2/10/08

i don't even know what i want

take a look at my horoscope for the day...
"When your dreams are so vivid, you may feel very close to reaching your goals, but it turns out that you may have more work to do than you realize. Your current plans could be built upon an unrealistic assessment of the situation, so it's not a good idea to make a final decision today. Don't shut yourself off from new information just because it might complicate your life."

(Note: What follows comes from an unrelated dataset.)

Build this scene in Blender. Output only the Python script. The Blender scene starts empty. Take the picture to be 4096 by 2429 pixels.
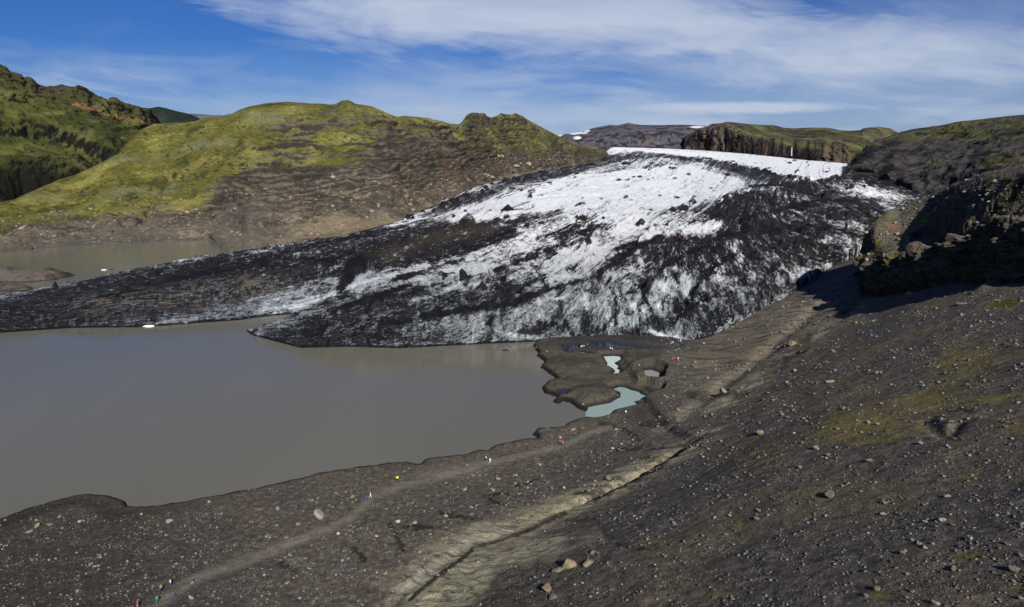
import bpy, bmesh, math, random
import numpy as np
from mathutils import Vector, Matrix

C = bpy.context.scene.collection
SC = bpy.context.scene
rnd = random.Random(7)
NP = np.random.default_rng(11)
Q = 1.0                                   # mesh resolution factor

# ------------------------------------------------------------------ camera
CAM_H = 95.0
F = 2730.0                                # focal length in photo pixels (24 mm on 36 mm)
PITCH = math.atan(0.2252)
SP, CP = math.sin(PITCH), math.cos(PITCH)
cam = bpy.data.cameras.new('camera')
cam.lens = 24.0; cam.sensor_width = 36.0; cam.clip_start = 1.0; cam.clip_end = 60000.0
co = bpy.data.objects.new('camera', cam); C.objects.link(co)
co.location = (0, 0, CAM_H); co.rotation_euler = (math.pi/2 - PITCH, 0, 0)
SC.camera = co

# ------------------------------------------------------------------ light
SUN_EL, SUN_AZ = 36.0, 15.0               # sun behind the camera, a little to the right
to_sun = Vector((math.sin(math.radians(SUN_AZ))*math.cos(math.radians(SUN_EL)),
                 -math.cos(math.radians(SUN_AZ))*math.cos(math.radians(SUN_EL)), math.sin(math.radians(SUN_EL))))
sl = bpy.data.lights.new('sun', 'SUN'); sl.energy = 5.0; sl.angle = math.radians(0.5); sl.color = (1.0, .95, .86)
so = bpy.data.objects.new('sun', sl); C.objects.link(so)
so.rotation_euler = to_sun.to_track_quat('Z', 'Y').to_euler()
SC.view_settings.view_transform = 'Standard'; SC.view_settings.look = 'None'
SC.view_settings.exposure = 0.42; SC.view_settings.gamma = 1.0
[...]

written at school on friday morning, and just now being added here

after ending last night's phone conversation on a bad note he called me this morning. i was cold and short on responses, but he kept trying to get me to converse as we usually would. of course i wasn't going to have that. i regretted it as i was doing it but it seemed i was powerless to stop it. consequently i tried to call him back about ten minuetes later but his phone was already turned off for the two weeks of training he was leaving for. now, i am glad i didn't reach him. time always seems to give us perspective doesn't it? i love him but i am angry with him. he says he is doing this because he doesn't want to ruin my life. can't he see that is exactly what he is doing? i feel as if my legs have been kicked out from under me. why don't they ever choose me? i am scared of never fully trusting again. i gave so much of myself to him. and for what? what did i get in return? i thought i had found the best man on earth. i was so sure of it that i married him when i was eighteen. i don't think i was an immature young girl at that time either. honestly, i thought i had found it. guess he is just changing as he gets older. changing what he wants in life. and that is no longer me. we didn't even make it to my twenty-second birthday.

thursday is valentine's day... and that makes this heartache even worse.